Write out the material below again, unchanged.

+--

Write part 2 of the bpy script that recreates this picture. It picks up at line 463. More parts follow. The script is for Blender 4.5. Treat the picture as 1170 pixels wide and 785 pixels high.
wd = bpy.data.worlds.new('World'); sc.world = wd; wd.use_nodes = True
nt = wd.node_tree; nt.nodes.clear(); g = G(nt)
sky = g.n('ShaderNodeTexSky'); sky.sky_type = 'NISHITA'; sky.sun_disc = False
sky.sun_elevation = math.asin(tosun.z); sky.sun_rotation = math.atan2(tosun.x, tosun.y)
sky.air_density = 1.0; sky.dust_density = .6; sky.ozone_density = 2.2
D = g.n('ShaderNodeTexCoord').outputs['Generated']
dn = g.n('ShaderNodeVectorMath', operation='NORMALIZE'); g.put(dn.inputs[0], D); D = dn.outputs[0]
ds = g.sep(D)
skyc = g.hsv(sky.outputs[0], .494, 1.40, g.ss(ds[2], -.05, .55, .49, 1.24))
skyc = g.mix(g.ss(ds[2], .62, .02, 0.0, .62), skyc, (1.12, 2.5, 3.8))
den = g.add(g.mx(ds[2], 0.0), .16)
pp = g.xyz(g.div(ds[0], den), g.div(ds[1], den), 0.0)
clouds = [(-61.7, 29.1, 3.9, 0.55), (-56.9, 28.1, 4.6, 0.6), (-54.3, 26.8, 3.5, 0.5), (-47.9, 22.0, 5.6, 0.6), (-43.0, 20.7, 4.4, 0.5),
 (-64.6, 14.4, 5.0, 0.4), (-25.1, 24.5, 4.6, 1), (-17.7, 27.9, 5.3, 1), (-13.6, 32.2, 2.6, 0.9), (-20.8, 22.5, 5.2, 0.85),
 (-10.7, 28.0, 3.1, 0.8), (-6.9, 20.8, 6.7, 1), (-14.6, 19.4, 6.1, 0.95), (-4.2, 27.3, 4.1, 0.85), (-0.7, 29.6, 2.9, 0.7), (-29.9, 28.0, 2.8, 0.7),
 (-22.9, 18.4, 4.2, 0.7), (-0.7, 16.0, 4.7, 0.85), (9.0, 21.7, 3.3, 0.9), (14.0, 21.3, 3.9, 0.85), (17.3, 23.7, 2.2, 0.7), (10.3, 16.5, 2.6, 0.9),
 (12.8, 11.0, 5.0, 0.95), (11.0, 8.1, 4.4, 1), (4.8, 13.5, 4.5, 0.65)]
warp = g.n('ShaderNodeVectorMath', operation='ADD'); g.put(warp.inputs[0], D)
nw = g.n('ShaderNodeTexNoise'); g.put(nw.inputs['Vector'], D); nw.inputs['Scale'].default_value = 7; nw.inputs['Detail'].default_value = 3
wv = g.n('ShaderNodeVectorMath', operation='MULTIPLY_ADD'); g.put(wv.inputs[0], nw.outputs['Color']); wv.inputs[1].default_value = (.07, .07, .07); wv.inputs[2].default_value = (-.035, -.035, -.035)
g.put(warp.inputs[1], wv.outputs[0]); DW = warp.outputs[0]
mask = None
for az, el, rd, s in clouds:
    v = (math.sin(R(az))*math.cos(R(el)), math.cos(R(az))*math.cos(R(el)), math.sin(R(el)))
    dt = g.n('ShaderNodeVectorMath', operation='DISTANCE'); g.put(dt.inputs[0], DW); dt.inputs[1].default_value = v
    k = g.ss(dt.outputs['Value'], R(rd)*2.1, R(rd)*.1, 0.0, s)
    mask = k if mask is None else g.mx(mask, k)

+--

_REPLY TO THE EXERCISE_:
Write part 2 of the bpy script that recreates this picture. It picks up at line 463. More parts follow. The script is for Blender 4.5. Treat the picture as 1170 pixels wide and 785 pixels high.
wd = bpy.data.worlds.new('World'); sc.world = wd; wd.use_nodes = True
nt = wd.node_tree; nt.nodes.clear(); g = G(nt)
sky = g.n('ShaderNodeTexSky'); sky.sky_type = 'NISHITA'; sky.sun_disc = False
sky.sun_elevation = math.asin(tosun.z); sky.sun_rotation = math.atan2(tosun.x, tosun.y)
sky.air_density = 1.0; sky.dust_density = .6; sky.ozone_density = 2.2
D = g.n('ShaderNodeTexCoord').outputs['Generated']
dn = g.n('ShaderNodeVectorMath', operation='NORMALIZE'); g.put(dn.inputs[0], D); D = dn.outputs[0]
ds = g.sep(D)
skyc = g.hsv(sky.outputs[0], .494, 1.40, g.ss(ds[2], -.05, .55, .49, 1.24))
skyc = g.mix(g.ss(ds[2], .62, .02, 0.0, .62), skyc, (1.12, 2.5, 3.8))
den = g.add(g.mx(ds[2], 0.0), .16)
pp = g.xyz(g.div(ds[0], den), g.div(ds[1], den), 0.0)
clouds = [(-61.7, 29.1, 3.9, 0.55), (-56.9, 28.1, 4.6, 0.6), (-54.3, 26.8, 3.5, 0.5), (-47.9, 22.0, 5.6, 0.6), (-43.0, 20.7, 4.4, 0.5),
 (-64.6, 14.4, 5.0, 0.4), (-25.1, 24.5, 4.6, 1), (-17.7, 27.9, 5.3, 1), (-13.6, 32.2, 2.6, 0.9), (-20.8, 22.5, 5.2, 0.85),
 (-10.7, 28.0, 3.1, 0.8), (-6.9, 20.8, 6.7, 1), (-14.6, 19.4, 6.1, 0.95), (-4.2, 27.3, 4.1, 0.85), (-0.7, 29.6, 2.9, 0.7), (-29.9, 28.0, 2.8, 0.7),
 (-22.9, 18.4, 4.2, 0.7), (-0.7, 16.0, 4.7, 0.85), (9.0, 21.7, 3.3, 0.9), (14.0, 21.3, 3.9, 0.85), (17.3, 23.7, 2.2, 0.7), (10.3, 16.5, 2.6, 0.9),
 (12.8, 11.0, 5.0, 0.95), (11.0, 8.1, 4.4, 1), (4.8, 13.5, 4.5, 0.65)]
warp = g.n('ShaderNodeVectorMath', operation='ADD'); g.put(warp.inputs[0], D)
nw = g.n('ShaderNodeTexNoise'); g.put(nw.inputs['Vector'], D); nw.inputs['Scale'].default_value = 7; nw.inputs['Detail'].default_value = 3
wv = g.n('ShaderNodeVectorMath', operation='MULTIPLY_ADD'); g.put(wv.inputs[0], nw.outputs['Color']); wv.inputs[1].default_value = (.07, .07, .07); wv.inputs[2].default_value = (-.035, -.035, -.035)
g.put(warp.inputs[1], wv.outputs[0]); DW = warp.outputs[0]
mask = None
for az, el, rd, s in clouds:
    v = (math.sin(R(az))*math.cos(R(el)), math.cos(R(az))*math.cos(R(el)), math.sin(R(el)))
    dt = g.n('ShaderNodeVectorMath', operation='DISTANCE'); g.put(dt.inputs[0], DW); dt.inputs[1].default_value = v
    k = g.ss(dt.outputs['Value'], R(rd)*2.1, R(rd)*.1, 0.0, s)
    mask = k if mask is None else g.mx(mask, k)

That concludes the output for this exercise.